Tapi begitulah, perjuangan selalu ada likunya. Alhamdulillah
aku tetap bisa menjaga spirit tim agar tetap focus menghadapi bagian terberat
yaitu presentasi kami dengan tak menyemprot Satomi habis-habisan walaupun aku
punya pilihan untuk itu.
Alhamdulillah, kami masuk ke ruang presentasi tetap sebagai
sahabat. Dan Tuhan membalas jerih payah itu dengan manis. Kami presentasi dengan
segenap kelemahan kami dan pertanyaan paling sulit yang kami sudah siap hadapi
ternyata tak disinggung karena kami sudah terangkan dengan baik dengan
data-data ilmiahnya. Tepuk tangan iringi kami selesai presentasi. Prof John
Moss tersenyum. Kembali ke tempat dudukku, ketika melewati Bing, seorang kawan
Australi yang berimigrasi dari China sempat menggamit tanganku dengan erat,
“Good!” Bisiknya, sungguh membesarkan hati.

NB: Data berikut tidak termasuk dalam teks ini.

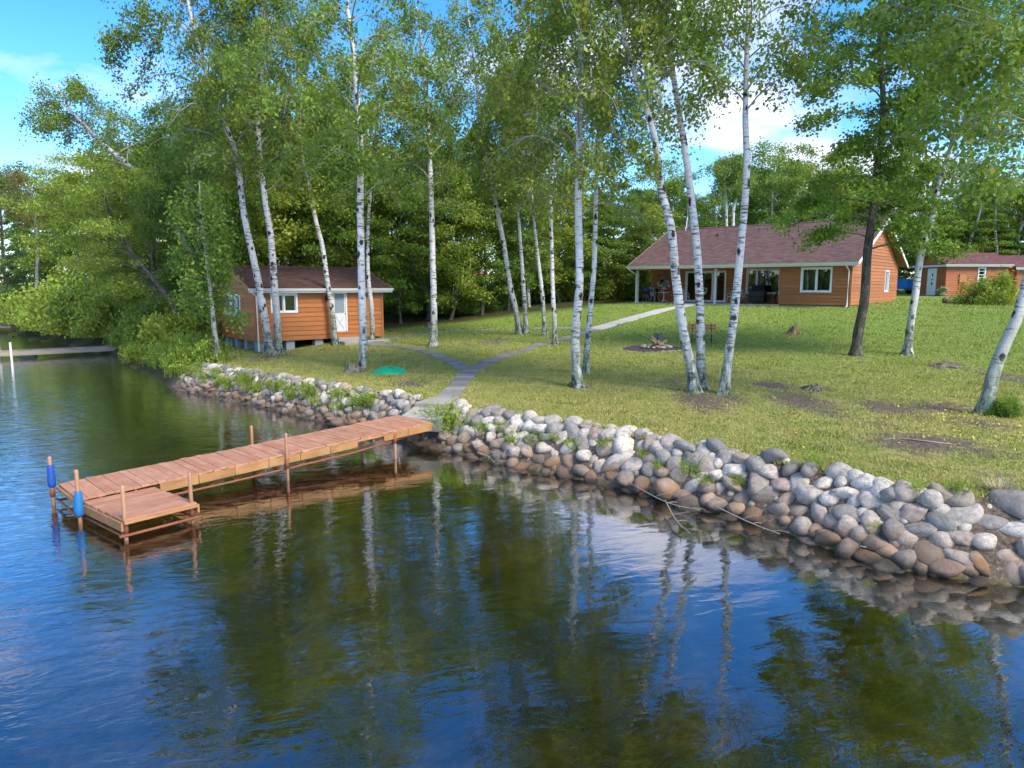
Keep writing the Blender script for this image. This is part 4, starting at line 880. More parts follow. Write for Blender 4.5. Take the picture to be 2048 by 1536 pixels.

Aku terharu mengenangkan perjuanganku menyelesaikan tugas
presentasi kami.
Allah sungguh Maha Baik.
Ia mengendalikan kemarahanku, menghiburku dengan canda yang
lucu tentang pemuda China yang tersipu itu lalu membiarkan kami menyelesaikan
presentasi kami tanpa harus dipermalukan.
Di persimpangan, ketika aku harus berpisah dari Satomi untuk
sholat Asyar di Union Building lantai 6, Satomi menggenggam tanganku.
“I’ll cook shushi for you next Monday. I know you don’t eat
pork and meat, so I’ll provide it as a vegetarian style for you. “
Perempuan Jepang itu betul-betul ingin minta maaf.
Adelaide, 10.02, 18 September 2012.
# ) Nanz dan Satomi, bukan lagi nama mereka yang asli untuk melindungi privasi mereka,
# ) Professor kami namanya tak kuganti sebagai penghargaan dan rasa bangga saya atas kepribadian beliau yang betul-betul hangat dan baik.
#) selebihnya, sebagian besar kisah ini benar. Beberapa "bumbu kata" mungkin tidak dikutipkan secara tepat . Sebagaimana laiknya setiap tukang masak meracik makanan mereka dari bumbu dan bahan yang sama tetapi mungkin dengan kadar yang berbeda. Saya hanya ingin pesan sampai dan bukan agar ketepatannya dapat diukur. Jika ada yang salah, semoga Allah mengampuniku.